Agreed. And some fringes are orders of magnitude larger than others.
Moreover:
- Most Germans were non-violent people in 1944, but we can still talk about cultural elements that enabled Nazism
- Most Russians were non-violent in the 60's, but we can still talk about cultural elements that enabled Stalinism
- Most Chinese were non-violent during the Maoist dictatorship, but we can still talk about culutral elements that enabled Maoism
I could go on, but you get the point. Just because most Muslims are nice people doesn't mean that Islamic canon doesn't play a role in terrorism. No politically-correct nitpicking can change that.
You still ignore that Christian fundamentalists who perpetuate violence? Or that right wing extremism is a greater threat to Americans that Islamic fundamentalism?
We can talk about them too! I hate them just as much, but but understand that you're no longer addressing the original point.
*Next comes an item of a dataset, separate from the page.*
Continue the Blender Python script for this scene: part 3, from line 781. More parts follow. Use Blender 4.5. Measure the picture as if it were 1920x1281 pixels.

The original point is that Christian terrorism is objectively rarer (though by no means rare). I argue that this discrepancy is mostly accounted for by a difference in canonical content of the religion, rather than in a meaningful difference in wealth or suffering.
1. Islam has jurisprudential elements that are not present in Christianity
2. Islam sets a precedent for a militarized, theocratic state with ambitions of (a minima) regional dominance, which is present in no other Abrahamic religion
3. The very prophet of Islam perpetrated unspeakable atrocities, contrary to every other Abrahamic religion.
Again: you must acknowledge these points, else you're betraying ignorance at best, and bad faith at worse.
> The original point is that Christian terrorism is objectively rarer
In the present.
> Again: you must acknowledge these points, else you're betraying ignorance at best, and bad faith at worse.
He doesn't have to do anything.
As for the subject itself, Islam has yet to go through 'enlightenment' (assuming that will happen some day) and before Christianity did it was one of the more brutal religions on the planet. 5 centuries of progress can't be suddenly synchronized across the planet.
Precisely my point. My whole argument is that Islamic canon is partly responsible for the discrepancy, and that ignoring this fact accounts for our ineffectiveness in fighting radical Islam.
It indeed used to be the other way around. There is unique good to the Islamic cannon too.